With every problem, comes a decision: ‘Am I going to do something about this or not?' How you answer this question reveals your options.

You don’t want to actively solve your problem, here are your options:

Share it: Some say sharing your problem is halfway to solving it. Talking about a problem can help, but if this is your only response to problems, you may end up driving your friends and family crazy.

Deny it: Well this hardly seems a healthy or viable solution. Often it isn’t. Ignoring a problem can lead to more problems or bigger ones that are more difficult for you to solve on your own. But denial can be a useful coping mechanism for a short time until you are emotionally ready to deal with something.

Avoid it: Avoidance of situations can provide immediate relief, but if used often and inappropriately, it can increase anxiety in the long-term. If your problem makes you unsafe or puts you in harms way, avoidance is a viable and worthwhile option. If not, avoid avoiding instead.

Reflect on it: Thinking about a problem may be a useful exercise but if reflecting turns into ruminating, this can lead to more problems including sleeping difficulties, anxiety, and depressed mood.

Wait it out: Sometimes passively waiting for a problem to solve itself or waiting for someone else (in a more powerful position) to solve it is more effective than if you try to solve it yourself. Patience, in this case, can be a virtue.

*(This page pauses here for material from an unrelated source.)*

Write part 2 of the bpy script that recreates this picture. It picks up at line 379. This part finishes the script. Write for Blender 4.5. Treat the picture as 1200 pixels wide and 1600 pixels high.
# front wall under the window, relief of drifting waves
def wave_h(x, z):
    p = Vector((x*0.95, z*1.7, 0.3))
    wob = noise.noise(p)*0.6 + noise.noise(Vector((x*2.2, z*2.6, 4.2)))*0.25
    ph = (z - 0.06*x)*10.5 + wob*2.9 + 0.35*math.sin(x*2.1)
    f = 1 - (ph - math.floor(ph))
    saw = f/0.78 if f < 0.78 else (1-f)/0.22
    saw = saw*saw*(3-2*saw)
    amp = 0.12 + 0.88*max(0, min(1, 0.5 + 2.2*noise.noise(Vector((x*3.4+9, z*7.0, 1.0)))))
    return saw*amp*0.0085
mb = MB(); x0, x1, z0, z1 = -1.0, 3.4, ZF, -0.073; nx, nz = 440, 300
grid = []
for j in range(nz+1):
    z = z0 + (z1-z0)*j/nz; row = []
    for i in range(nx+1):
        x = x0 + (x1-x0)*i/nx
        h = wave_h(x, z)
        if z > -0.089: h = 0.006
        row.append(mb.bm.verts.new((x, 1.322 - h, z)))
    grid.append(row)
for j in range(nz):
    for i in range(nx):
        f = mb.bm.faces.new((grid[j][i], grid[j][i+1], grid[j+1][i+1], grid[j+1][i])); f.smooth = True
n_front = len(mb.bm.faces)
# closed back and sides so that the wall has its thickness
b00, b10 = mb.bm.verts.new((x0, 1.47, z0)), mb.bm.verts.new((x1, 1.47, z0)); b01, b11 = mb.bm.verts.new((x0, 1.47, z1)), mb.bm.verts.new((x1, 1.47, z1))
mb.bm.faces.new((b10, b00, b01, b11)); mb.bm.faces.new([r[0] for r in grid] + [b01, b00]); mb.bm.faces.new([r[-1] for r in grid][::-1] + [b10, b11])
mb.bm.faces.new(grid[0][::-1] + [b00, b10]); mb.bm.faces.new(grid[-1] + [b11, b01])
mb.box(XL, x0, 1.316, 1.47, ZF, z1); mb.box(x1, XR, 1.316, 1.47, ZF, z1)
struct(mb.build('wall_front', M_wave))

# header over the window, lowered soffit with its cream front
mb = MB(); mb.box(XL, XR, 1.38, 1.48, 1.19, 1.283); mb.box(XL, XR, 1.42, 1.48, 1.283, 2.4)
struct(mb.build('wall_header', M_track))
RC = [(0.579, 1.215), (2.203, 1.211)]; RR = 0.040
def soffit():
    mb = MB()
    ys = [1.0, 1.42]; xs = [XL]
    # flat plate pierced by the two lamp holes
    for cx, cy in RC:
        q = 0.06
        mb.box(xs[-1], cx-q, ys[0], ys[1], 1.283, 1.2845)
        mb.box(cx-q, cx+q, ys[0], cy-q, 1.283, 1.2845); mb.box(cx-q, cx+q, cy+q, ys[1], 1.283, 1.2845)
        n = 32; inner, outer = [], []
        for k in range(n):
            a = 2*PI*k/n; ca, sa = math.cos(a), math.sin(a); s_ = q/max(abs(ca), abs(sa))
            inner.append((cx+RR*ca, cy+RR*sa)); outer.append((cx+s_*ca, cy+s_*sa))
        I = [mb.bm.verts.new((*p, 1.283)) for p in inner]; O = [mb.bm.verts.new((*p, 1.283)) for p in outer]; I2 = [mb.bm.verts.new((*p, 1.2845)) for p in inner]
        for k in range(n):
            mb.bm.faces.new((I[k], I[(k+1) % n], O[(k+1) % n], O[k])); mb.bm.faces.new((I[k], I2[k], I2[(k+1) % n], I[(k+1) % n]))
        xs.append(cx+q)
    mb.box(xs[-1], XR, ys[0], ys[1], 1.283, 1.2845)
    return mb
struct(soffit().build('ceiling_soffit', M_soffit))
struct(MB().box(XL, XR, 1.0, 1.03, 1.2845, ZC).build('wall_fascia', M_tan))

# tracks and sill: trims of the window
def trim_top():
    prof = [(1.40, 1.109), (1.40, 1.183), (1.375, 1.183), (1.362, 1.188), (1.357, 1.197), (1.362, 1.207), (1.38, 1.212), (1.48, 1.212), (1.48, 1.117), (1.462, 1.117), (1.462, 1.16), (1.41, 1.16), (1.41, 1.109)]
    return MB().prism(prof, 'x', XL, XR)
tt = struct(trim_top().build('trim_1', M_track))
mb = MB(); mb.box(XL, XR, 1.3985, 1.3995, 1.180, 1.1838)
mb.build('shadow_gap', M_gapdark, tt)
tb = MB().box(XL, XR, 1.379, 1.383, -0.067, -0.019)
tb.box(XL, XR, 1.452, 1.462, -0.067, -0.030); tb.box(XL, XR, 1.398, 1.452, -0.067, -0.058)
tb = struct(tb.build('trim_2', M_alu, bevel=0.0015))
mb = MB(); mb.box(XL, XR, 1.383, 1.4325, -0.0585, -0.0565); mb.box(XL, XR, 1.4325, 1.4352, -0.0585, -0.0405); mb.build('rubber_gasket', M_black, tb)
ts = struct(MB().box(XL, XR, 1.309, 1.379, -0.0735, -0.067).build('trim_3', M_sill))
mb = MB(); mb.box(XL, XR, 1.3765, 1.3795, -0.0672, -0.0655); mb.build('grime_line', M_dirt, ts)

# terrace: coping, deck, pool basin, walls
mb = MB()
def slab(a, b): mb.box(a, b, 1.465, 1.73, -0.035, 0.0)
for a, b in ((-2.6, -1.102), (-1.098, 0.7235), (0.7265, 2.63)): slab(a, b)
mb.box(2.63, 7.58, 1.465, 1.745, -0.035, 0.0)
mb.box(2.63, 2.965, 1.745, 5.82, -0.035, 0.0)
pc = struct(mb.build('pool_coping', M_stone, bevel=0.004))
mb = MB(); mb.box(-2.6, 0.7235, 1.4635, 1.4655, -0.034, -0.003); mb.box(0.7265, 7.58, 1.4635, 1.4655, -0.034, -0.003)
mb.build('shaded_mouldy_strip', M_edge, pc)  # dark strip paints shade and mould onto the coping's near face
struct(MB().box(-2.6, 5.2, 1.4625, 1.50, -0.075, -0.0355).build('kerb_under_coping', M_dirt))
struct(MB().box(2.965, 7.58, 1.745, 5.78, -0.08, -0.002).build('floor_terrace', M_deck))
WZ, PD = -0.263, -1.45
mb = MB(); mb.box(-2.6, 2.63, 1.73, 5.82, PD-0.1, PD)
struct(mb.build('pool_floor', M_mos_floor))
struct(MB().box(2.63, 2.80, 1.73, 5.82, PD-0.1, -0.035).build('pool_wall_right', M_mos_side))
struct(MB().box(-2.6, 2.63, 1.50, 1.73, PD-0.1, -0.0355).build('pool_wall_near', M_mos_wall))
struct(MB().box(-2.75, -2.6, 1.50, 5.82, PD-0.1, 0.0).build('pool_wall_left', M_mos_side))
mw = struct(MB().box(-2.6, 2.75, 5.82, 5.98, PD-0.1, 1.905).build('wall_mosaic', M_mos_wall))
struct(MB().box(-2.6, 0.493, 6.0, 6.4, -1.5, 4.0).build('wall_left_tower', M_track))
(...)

You want to actively solve your problem, these are your options:

Solve it! Brainstorm all the possible solutions, pick out the top three and write pros and cons for each, then choose one, plan your approach, and see what happens. Complex problems may require more problem-solving attempts. Nothing’s working? Consider your other options.

Reframe it: Change your perspective. Can you put a different spin on it or use this experience to learn something new or challenge yourself? Is there a silver lining, another door opening, or any other metaphoric opportunity? The way you think about a problem fundamentally affects how you respond to it, and an optimistic outlook is going to help you whether you can solve your problem or not.

Ask for help: Can’t do it alone, enlist help and use the resources in the community that are available to you. Problem too big or personal to tell your friends, see a professional.

Accept it: The reality is not all problems have solutions, sometimes life just sucks. Acceptance is not a passive state, it’s not giving up, and it’s not saying it’s okay. Accepting is an active choice to see reality as it is, and move forward.

One final tip

Humour always helps: If you are able to find a way to laugh at yourself or laugh about your predicament, you will not only lift your mood but also your ability to cope no matter what the outcome.